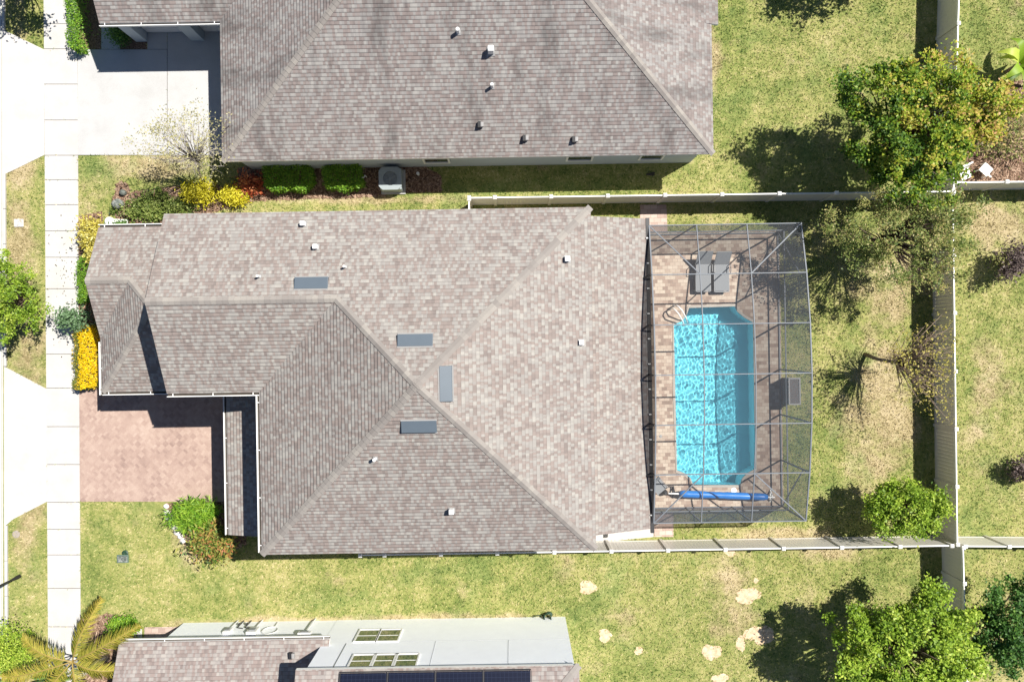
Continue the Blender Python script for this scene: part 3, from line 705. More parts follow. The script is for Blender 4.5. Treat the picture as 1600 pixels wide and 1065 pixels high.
# ================================================================ pool, deck and cage
cx0, cx1, cy0, cy1 = 199.0, 417.0, -162.0, 264.0
YB = [cy0, -90, -19, 51, 121, 192, cy1]; ZB = [2.9, 3.4, 3.7, 3.8, 3.7, 3.4, 2.9]; XB = [cx0, 267, 339, cx1]
dk = [W(170, cy0-4), W(cx1+3, cy0-4), W(cx1+3, cy1+4), W(170, cy1+4)]
struct('pool_deck', holed(dk, POOLW, .03, -.05), M['deck'])
pool = thing('swimming_pool', P(1116, 620), 'turquoise swimming pool with clipped corners set in the paver deck', 'swimming pool')
cen = sum(POOLW, Vector())/len(POOLW)
m = MB(); n = len(POOLW); depth = -1.22
for i in range(n):
    a, b = POOLW[i], POOLW[(i+1) % n]; m.poly([(a.x, a.y, .028), (b.x, b.y, .028), (b.x, b.y, depth), (a.x, a.y, depth)])
m.poly([(p.x, p.y, depth) for p in POOLW])
t = NT('pool_plaster', .6, .3)
pn = t.noise(2.2, 5, .6, t.pos()); t.col(t.mix(pn, (.56, .76, .82), (.68, .85, .89))); M['plaster'] = t.m
shell = m.build('shell', M['plaster'], pool)
m = MB()
for i in range(n):
    a, b = POOLW[i], POOLW[(i+1) % n]; oa, ob = a+(a-cen).normalized()*.08, b+(b-cen).normalized()*.08
    ia, ib = a-(a-cen).normalized()*.03, b-(b-cen).normalized()*.03
    m.add([(ia.x, ia.y, .05), (ib.x, ib.y, .05), (ob.x, ob.y, .05), (oa.x, oa.y, .05), (ia.x, ia.y, .0), (ib.x, ib.y, .0), (ob.x, ob.y, .032), (oa.x, oa.y, .032)], [(0, 3, 2, 1), (0, 1, 5, 4), (3, 7, 6, 2)])
m.build('coping', M['coping'], pool)
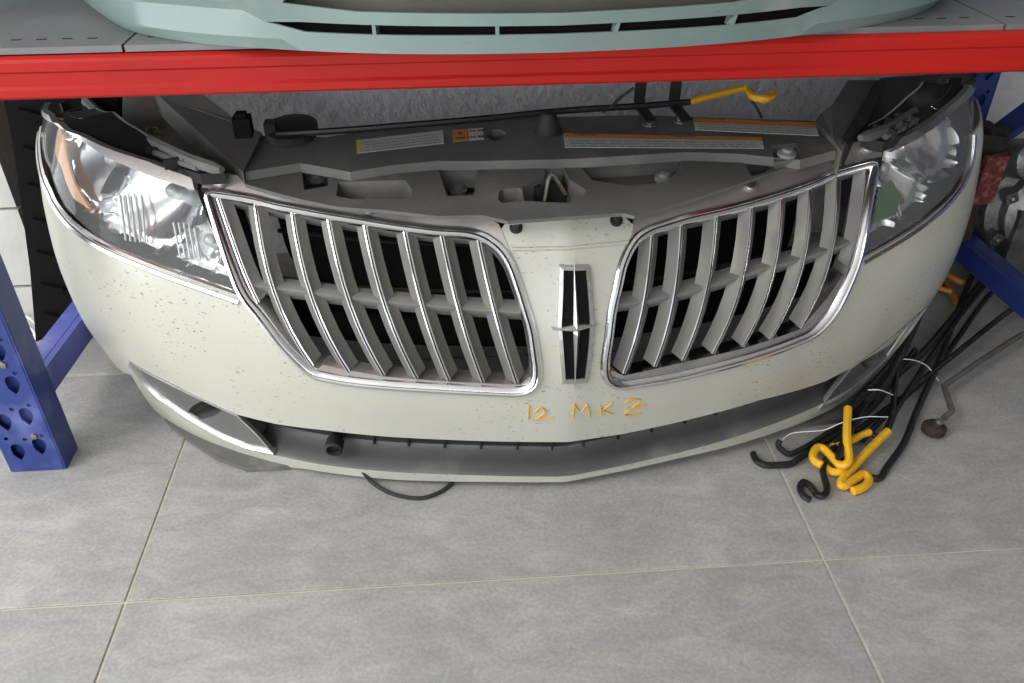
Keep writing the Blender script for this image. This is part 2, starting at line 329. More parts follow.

**Task goal**. Each entry above should be reproduced exactly, with the pictures removed.

**Solution to this task**.
Continue the Blender Python script for this scene: part 3, from line 705. More parts follow. The script is for Blender 4.5. Treat the picture as 1600 pixels wide and 1065 pixels high.
# ================================================================ pool, deck and cage
cx0, cx1, cy0, cy1 = 199.0, 417.0, -162.0, 264.0
YB = [cy0, -90, -19, 51, 121, 192, cy1]; ZB = [2.9, 3.4, 3.7, 3.8, 3.7, 3.4, 2.9]; XB = [cx0, 267, 339, cx1]
dk = [W(170, cy0-4), W(cx1+3, cy0-4), W(cx1+3, cy1+4), W(170, cy1+4)]
struct('pool_deck', holed(dk, POOLW, .03, -.05), M['deck'])
pool = thing('swimming_pool', P(1116, 620), 'turquoise swimming pool with clipped corners set in the paver deck', 'swimming pool')
cen = sum(POOLW, Vector())/len(POOLW)
m = MB(); n = len(POOLW); depth = -1.22
for i in range(n):
    a, b = POOLW[i], POOLW[(i+1) % n]; m.poly([(a.x, a.y, .028), (b.x, b.y, .028), (b.x, b.y, depth), (a.x, a.y, depth)])
m.poly([(p.x, p.y, depth) for p in POOLW])
t = NT('pool_plaster', .6, .3)
pn = t.noise(2.2, 5, .6, t.pos()); t.col(t.mix(pn, (.56, .76, .82), (.68, .85, .89))); M['plaster'] = t.m
shell = m.build('shell', M['plaster'], pool)
m = MB()
for i in range(n):
    a, b = POOLW[i], POOLW[(i+1) % n]; oa, ob = a+(a-cen).normalized()*.08, b+(b-cen).normalized()*.08
    ia, ib = a-(a-cen).normalized()*.03, b-(b-cen).normalized()*.03
    m.add([(ia.x, ia.y, .05), (ib.x, ib.y, .05), (ob.x, ob.y, .05), (oa.x, oa.y, .05), (ia.x, ia.y, .0), (ib.x, ib.y, .0), (ob.x, ob.y, .032), (oa.x, oa.y, .032)], [(0, 3, 2, 1), (0, 1, 5, 4), (3, 7, 6, 2)])
m.build('coping', M['coping'], pool)
Keep writing the Blender script for this image. This is part 2, starting at line 329. More parts follow.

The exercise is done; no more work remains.